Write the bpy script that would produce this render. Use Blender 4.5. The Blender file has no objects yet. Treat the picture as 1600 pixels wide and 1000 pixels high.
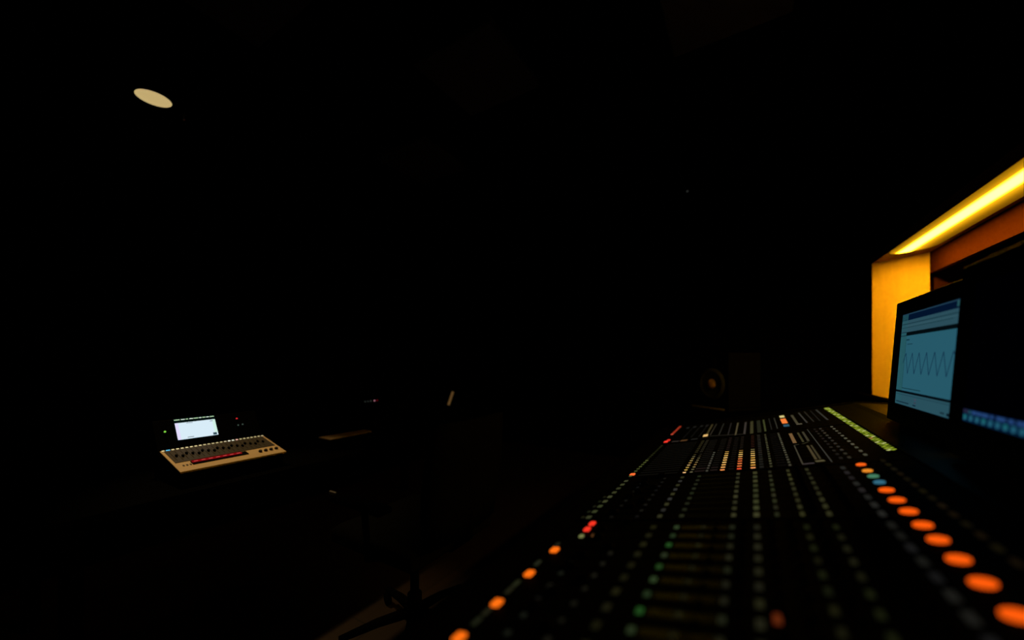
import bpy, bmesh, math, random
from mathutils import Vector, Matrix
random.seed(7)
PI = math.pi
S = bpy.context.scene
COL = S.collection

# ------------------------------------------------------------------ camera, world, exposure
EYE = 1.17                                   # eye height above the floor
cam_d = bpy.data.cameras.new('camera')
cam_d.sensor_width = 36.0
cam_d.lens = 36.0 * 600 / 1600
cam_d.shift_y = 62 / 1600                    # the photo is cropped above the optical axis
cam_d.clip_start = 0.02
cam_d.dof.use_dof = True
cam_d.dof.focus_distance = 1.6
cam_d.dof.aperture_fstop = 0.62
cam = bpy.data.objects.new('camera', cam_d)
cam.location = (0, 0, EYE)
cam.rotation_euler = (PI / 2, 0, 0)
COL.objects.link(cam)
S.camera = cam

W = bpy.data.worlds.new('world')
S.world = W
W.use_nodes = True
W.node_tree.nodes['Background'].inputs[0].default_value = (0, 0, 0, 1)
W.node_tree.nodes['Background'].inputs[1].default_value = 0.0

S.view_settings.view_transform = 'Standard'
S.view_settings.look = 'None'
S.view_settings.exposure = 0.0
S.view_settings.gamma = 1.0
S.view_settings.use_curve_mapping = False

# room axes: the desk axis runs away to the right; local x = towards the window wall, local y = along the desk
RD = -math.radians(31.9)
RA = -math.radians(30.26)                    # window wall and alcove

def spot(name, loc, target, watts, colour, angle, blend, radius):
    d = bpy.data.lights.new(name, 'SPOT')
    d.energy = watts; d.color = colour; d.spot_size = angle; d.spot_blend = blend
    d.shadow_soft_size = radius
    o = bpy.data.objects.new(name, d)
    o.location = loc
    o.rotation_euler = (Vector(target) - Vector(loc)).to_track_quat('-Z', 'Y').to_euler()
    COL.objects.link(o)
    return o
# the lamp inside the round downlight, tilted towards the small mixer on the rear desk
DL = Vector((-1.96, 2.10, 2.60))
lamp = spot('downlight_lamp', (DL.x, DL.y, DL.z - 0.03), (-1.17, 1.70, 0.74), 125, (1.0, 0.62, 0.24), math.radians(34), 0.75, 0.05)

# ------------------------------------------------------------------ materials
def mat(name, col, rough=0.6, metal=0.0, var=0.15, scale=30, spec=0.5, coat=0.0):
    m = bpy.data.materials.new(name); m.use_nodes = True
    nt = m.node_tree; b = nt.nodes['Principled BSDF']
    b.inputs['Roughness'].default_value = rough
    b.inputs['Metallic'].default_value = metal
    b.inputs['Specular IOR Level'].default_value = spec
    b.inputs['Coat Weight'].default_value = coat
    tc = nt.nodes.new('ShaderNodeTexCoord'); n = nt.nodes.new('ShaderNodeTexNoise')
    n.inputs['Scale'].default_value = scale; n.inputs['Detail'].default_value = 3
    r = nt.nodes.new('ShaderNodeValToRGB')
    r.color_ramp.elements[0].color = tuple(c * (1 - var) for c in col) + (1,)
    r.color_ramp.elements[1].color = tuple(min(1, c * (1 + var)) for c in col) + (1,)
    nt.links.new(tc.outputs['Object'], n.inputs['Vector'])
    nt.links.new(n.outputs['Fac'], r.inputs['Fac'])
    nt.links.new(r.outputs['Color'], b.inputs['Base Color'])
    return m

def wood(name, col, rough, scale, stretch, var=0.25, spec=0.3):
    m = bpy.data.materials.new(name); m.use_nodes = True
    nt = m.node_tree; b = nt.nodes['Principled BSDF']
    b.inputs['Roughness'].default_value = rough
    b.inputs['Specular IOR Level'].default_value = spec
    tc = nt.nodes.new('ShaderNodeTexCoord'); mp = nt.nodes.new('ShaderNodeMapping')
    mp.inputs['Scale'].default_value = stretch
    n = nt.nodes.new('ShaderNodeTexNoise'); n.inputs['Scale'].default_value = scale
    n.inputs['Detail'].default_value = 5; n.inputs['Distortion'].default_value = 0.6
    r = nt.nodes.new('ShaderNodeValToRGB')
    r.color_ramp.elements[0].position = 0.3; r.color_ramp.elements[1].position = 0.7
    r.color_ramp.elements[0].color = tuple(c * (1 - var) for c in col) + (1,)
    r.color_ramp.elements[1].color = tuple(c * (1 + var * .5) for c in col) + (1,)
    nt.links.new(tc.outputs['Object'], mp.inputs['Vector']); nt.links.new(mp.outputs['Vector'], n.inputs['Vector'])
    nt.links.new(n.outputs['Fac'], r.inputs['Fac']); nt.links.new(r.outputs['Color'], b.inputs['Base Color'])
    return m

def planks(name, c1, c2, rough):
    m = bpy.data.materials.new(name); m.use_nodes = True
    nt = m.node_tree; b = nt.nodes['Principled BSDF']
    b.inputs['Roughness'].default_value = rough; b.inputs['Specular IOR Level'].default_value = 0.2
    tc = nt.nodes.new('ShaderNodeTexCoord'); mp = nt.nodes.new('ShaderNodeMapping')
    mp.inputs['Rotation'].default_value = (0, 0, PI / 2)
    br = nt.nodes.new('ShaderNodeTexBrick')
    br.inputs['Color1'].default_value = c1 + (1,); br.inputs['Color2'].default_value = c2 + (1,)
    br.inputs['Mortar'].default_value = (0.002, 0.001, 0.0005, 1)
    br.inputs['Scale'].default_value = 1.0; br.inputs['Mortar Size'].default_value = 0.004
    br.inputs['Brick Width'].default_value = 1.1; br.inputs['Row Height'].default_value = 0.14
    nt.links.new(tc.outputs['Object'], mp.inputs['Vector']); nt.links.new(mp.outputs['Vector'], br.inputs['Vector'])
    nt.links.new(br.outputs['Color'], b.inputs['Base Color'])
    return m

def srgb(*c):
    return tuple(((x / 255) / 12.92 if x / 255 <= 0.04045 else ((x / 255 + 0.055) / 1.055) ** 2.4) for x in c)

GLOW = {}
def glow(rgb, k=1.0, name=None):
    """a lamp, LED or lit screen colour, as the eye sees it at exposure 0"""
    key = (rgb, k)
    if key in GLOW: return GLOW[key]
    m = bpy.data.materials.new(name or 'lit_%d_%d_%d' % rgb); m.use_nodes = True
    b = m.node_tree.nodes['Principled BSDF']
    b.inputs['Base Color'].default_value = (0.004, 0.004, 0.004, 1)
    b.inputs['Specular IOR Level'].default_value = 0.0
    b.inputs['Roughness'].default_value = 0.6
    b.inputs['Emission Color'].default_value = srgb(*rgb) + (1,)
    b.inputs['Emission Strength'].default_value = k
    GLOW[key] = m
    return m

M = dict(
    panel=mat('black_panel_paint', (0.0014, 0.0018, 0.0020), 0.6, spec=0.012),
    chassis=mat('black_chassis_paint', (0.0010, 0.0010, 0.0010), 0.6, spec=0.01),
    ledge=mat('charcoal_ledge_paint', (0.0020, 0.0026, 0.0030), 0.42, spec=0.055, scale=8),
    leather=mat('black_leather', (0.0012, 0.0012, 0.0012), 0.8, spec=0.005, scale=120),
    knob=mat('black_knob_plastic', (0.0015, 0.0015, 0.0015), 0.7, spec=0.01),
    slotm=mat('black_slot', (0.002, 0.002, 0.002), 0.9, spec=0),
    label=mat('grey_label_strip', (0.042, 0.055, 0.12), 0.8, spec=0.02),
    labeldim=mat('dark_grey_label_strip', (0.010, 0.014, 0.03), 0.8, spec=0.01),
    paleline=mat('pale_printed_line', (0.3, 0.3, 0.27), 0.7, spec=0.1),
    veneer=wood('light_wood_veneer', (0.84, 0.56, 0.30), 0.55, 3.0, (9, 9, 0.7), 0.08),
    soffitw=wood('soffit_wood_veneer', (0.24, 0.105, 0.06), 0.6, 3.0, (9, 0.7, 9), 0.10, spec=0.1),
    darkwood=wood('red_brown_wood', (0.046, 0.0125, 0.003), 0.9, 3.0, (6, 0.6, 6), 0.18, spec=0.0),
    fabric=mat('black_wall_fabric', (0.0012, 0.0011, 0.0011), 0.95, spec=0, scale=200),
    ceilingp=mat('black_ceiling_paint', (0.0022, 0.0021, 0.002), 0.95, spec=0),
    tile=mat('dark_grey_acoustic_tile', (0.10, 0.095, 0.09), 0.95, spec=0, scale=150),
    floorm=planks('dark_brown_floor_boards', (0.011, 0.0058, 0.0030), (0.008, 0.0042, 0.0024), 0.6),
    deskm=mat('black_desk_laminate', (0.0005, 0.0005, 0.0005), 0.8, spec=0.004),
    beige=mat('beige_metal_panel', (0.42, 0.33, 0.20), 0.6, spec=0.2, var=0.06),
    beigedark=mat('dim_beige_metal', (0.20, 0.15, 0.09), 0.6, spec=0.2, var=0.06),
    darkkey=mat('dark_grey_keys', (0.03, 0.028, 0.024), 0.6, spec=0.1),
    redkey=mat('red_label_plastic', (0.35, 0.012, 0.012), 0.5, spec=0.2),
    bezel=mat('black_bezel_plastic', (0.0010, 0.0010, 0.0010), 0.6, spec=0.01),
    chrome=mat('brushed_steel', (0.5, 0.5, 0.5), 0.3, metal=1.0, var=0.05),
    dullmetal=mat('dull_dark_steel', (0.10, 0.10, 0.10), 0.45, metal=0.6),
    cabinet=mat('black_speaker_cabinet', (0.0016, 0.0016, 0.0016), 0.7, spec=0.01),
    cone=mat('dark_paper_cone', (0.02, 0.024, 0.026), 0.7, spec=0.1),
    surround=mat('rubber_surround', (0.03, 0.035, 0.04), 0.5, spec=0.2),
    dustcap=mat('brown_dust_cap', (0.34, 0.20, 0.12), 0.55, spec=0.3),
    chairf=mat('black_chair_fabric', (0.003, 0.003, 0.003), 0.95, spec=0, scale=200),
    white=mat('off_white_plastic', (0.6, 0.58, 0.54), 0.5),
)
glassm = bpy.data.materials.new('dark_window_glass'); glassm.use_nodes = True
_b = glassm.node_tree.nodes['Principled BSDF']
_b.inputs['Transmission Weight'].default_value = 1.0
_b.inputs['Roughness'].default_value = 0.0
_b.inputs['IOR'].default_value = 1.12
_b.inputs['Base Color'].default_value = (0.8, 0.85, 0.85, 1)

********

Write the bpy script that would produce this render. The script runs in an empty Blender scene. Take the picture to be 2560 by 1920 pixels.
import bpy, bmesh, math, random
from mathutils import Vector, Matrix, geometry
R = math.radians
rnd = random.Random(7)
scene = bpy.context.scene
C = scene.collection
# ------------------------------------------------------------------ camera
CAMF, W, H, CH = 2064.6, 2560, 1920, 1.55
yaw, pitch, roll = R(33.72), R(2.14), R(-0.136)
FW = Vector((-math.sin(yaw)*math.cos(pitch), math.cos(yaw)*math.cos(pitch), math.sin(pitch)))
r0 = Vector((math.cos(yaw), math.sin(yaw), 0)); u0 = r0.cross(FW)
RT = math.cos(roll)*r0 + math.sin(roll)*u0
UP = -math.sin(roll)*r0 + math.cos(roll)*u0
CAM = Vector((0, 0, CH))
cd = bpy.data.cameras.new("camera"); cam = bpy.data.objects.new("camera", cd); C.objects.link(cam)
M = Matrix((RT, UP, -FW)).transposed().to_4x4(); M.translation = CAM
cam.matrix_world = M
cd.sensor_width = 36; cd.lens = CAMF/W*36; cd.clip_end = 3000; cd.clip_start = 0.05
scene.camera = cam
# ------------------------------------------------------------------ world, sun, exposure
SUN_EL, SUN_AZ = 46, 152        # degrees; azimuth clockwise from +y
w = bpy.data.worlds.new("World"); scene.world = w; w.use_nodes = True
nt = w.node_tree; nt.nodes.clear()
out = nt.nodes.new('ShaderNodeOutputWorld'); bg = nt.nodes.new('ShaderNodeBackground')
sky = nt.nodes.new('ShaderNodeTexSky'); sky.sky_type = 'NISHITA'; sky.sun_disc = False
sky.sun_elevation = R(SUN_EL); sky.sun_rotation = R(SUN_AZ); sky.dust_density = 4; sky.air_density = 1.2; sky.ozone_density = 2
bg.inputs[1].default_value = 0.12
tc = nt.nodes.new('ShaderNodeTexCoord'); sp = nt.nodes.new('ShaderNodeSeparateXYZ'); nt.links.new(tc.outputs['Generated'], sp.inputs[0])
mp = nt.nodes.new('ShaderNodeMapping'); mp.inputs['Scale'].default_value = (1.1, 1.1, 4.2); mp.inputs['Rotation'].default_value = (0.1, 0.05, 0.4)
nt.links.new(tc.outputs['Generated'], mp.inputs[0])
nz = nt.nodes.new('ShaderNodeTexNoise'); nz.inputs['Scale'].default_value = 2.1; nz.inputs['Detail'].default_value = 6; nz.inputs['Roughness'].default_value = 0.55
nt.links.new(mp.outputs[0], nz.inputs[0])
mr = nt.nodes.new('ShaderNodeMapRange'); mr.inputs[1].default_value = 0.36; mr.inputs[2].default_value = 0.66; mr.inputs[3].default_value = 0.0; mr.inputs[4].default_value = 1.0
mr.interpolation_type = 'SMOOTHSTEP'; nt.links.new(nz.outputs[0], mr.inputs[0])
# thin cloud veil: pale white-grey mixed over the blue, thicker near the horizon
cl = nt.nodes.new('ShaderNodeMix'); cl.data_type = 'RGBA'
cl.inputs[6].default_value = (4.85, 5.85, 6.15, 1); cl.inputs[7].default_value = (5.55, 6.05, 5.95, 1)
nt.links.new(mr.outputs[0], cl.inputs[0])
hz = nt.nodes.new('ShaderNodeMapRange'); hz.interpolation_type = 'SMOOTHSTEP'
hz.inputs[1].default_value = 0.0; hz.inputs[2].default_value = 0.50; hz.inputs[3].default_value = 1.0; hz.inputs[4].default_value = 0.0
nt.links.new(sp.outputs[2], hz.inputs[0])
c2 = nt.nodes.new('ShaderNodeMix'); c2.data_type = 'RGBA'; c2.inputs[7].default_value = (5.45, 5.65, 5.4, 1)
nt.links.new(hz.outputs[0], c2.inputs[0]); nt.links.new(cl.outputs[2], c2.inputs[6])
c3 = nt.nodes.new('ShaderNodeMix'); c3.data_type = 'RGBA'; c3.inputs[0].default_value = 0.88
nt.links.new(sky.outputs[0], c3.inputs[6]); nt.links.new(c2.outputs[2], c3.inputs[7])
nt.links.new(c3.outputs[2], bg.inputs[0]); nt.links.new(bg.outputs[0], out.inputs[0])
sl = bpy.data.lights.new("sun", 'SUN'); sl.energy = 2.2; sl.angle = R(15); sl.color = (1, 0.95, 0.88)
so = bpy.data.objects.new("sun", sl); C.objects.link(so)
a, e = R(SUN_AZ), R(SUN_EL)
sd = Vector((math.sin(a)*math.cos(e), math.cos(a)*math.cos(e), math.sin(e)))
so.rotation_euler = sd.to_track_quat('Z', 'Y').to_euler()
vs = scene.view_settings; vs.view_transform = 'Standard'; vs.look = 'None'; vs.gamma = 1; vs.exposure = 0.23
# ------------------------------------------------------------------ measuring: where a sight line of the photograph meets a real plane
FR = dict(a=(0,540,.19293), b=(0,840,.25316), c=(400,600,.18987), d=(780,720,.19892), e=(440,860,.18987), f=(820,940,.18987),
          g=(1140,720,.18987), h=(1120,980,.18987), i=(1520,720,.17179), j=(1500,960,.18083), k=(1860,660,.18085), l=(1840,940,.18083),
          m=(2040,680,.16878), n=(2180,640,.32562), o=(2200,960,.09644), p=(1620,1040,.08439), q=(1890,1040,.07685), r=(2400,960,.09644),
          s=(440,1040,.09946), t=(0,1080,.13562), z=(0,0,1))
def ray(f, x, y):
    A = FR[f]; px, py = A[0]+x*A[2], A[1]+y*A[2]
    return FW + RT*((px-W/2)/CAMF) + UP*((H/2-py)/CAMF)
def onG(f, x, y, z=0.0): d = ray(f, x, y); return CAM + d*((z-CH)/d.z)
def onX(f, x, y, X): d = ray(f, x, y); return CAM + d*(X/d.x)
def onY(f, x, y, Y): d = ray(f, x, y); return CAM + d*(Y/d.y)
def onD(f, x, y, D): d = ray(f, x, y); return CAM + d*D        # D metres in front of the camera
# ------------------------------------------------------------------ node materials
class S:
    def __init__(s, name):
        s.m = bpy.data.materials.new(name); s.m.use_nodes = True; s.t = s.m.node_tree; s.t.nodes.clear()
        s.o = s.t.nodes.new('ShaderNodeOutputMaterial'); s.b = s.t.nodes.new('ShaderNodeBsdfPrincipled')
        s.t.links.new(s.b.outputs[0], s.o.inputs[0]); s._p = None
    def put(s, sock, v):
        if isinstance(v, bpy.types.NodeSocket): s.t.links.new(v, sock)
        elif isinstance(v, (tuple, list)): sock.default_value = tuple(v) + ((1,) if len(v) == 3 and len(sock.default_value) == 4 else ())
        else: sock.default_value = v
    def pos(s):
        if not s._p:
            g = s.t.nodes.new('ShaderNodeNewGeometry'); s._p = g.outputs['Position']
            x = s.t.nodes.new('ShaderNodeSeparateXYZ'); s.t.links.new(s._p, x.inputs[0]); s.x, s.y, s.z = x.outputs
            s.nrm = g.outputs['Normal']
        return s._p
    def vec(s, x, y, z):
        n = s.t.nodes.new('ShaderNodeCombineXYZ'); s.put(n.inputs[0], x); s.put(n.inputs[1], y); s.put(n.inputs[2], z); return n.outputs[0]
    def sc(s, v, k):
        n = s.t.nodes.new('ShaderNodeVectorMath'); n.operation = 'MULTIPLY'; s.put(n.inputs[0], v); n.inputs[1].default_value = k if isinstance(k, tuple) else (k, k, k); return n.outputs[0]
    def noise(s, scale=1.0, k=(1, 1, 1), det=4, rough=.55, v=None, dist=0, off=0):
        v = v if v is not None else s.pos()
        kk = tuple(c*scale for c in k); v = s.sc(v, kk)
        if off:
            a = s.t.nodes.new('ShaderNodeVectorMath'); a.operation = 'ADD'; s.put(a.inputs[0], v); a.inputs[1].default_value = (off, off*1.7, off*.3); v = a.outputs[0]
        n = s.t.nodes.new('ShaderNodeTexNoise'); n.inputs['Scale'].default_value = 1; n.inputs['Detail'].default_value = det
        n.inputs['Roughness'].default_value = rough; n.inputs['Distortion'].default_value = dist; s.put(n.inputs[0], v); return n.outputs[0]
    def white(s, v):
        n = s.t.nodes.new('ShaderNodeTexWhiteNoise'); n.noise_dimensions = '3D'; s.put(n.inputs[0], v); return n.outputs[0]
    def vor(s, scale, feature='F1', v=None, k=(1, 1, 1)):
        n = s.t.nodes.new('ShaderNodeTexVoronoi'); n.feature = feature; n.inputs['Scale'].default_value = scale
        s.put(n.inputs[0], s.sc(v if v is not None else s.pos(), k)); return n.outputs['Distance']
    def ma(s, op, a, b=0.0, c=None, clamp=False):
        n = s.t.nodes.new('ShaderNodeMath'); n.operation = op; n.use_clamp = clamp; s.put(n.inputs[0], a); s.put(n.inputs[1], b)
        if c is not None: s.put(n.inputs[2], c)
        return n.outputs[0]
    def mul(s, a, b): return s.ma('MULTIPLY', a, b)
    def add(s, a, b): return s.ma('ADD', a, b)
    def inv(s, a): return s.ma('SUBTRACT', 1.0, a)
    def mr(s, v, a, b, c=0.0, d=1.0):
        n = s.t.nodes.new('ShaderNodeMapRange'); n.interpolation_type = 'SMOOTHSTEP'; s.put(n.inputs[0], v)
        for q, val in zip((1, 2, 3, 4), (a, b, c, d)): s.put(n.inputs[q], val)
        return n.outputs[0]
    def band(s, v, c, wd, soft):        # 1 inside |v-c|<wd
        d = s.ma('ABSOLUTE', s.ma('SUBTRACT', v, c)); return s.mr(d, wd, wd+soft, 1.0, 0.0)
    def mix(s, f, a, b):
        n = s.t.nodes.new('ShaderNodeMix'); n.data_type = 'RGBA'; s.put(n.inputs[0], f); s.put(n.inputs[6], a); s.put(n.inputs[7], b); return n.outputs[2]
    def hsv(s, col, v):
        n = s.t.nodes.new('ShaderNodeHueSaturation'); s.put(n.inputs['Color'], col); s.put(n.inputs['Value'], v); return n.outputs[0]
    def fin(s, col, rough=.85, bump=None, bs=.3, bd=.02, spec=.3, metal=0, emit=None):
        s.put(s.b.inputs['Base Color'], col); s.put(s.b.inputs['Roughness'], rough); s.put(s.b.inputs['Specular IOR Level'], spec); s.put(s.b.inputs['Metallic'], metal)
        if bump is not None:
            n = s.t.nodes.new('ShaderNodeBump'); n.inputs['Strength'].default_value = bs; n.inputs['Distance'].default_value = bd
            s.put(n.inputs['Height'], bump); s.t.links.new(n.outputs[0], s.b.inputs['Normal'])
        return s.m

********

TASK DETAILS>
Leaving out all pictures, set down exactly the lines of the material above, from the line with "Write the bpy script that would produce this render. Use" to the line with "COL = S.collection" inclusive, and no others.

TASK RESPONSE>
Write the bpy script that would produce this render. Use Blender 4.5. The Blender file has no objects yet. Treat the picture as 1600 pixels wide and 1000 pixels high.
import bpy, bmesh, math, random
from mathutils import Vector, Matrix
random.seed(7)
PI = math.pi
S = bpy.context.scene
COL = S.collection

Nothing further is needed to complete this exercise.